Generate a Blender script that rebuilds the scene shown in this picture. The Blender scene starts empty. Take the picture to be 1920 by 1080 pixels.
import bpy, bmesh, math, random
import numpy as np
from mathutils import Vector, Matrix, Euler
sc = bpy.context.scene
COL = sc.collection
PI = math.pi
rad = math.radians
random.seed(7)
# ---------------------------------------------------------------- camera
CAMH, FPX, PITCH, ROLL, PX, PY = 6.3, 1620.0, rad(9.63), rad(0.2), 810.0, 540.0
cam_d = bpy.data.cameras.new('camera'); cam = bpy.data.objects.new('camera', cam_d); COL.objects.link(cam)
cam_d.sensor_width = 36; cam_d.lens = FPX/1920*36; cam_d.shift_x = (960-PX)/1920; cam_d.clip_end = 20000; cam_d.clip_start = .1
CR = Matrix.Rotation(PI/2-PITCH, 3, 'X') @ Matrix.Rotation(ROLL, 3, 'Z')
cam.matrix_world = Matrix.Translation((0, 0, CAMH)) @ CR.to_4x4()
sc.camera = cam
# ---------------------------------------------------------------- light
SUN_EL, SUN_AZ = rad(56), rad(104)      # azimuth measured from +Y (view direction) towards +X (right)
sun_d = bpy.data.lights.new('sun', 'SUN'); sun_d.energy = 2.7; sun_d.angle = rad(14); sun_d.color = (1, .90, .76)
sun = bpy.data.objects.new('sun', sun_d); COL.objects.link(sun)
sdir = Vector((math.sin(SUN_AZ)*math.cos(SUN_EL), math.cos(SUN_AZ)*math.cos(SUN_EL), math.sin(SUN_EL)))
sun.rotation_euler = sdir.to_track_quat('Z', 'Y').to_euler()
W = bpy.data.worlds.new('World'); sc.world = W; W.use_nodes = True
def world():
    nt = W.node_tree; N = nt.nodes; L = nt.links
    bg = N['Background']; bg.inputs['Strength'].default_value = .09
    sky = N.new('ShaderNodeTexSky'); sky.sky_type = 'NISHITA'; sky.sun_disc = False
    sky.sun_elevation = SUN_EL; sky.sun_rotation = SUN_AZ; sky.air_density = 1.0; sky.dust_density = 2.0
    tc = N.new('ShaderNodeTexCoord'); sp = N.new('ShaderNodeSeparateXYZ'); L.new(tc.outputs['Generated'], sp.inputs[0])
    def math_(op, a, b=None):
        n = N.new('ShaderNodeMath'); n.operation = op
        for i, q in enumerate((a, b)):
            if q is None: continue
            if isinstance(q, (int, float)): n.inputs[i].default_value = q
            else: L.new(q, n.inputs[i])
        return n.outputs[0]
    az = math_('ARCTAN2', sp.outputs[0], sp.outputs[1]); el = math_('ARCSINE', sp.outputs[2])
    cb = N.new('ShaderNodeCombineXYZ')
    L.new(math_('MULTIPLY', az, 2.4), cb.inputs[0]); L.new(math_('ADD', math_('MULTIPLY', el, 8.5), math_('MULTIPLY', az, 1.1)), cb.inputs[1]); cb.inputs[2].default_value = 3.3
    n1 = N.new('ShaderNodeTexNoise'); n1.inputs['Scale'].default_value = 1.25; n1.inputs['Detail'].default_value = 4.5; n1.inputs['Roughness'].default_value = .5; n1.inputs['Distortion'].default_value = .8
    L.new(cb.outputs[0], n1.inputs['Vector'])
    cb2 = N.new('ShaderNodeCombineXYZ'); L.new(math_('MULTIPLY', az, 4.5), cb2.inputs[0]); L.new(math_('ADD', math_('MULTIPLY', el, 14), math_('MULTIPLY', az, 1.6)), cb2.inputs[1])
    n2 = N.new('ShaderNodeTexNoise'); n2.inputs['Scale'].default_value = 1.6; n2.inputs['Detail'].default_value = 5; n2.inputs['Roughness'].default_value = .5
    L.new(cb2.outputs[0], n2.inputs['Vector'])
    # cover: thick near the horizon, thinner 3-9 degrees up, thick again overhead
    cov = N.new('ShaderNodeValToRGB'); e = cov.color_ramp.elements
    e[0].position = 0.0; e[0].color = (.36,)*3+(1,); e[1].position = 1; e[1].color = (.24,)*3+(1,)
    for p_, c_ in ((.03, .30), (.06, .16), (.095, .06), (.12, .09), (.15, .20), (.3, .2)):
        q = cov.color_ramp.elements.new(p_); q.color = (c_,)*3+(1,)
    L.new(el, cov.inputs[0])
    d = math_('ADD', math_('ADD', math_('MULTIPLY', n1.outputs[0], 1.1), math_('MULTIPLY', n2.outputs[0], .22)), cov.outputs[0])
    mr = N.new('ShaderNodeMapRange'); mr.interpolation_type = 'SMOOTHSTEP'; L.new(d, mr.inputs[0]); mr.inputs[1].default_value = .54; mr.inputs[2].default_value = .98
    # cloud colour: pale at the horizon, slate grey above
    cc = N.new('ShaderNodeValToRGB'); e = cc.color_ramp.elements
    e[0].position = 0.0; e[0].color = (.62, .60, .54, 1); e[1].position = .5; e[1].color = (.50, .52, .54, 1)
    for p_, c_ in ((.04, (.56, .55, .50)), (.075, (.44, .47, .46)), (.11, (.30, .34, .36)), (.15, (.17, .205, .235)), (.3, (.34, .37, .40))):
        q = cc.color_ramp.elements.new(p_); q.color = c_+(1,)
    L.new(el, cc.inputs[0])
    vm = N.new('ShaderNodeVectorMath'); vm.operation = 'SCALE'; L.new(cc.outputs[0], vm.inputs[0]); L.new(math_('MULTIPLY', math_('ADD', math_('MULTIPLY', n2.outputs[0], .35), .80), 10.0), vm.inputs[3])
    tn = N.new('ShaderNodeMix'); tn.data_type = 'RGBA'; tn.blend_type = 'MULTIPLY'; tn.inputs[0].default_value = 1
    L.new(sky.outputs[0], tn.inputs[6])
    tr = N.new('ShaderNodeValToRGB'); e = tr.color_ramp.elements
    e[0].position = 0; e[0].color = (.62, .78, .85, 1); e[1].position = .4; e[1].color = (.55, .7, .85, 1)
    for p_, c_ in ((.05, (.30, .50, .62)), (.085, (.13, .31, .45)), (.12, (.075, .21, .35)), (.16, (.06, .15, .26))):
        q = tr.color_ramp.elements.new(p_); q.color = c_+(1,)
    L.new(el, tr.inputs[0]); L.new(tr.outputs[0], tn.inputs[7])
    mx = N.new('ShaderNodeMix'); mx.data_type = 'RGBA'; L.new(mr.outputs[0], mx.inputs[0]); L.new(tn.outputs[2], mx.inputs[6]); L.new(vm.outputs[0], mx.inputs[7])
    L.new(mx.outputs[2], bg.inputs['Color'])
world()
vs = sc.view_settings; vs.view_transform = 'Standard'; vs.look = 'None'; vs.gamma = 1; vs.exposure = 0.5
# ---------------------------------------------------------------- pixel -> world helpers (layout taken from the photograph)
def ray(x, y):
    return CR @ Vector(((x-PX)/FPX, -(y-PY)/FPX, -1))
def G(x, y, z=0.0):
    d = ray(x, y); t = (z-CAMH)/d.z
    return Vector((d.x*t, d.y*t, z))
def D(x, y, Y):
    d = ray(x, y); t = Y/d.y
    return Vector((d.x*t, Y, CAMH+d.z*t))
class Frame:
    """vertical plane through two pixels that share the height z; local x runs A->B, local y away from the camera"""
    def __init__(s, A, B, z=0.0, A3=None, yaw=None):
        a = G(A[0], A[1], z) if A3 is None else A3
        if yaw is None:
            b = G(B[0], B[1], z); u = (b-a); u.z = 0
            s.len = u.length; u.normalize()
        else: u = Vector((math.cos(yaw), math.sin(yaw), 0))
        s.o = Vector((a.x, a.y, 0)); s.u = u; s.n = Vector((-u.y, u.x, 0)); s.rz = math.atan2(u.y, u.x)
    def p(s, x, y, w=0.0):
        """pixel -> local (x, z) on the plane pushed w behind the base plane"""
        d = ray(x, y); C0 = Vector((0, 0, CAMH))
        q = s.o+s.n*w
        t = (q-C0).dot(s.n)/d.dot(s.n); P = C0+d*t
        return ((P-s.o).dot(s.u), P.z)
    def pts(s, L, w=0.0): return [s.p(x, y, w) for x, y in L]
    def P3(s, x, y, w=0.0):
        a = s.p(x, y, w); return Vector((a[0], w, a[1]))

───

• [What to work on]
Copy out all lines that carry the word "pixels".

• [Complete response]
Generate a Blender script that rebuilds the scene shown in this picture. The Blender scene starts empty. Take the picture to be 1920 by 1080 pixels.
    """vertical plane through two pixels that share the height z; local x runs A->B, local y away from the camera"""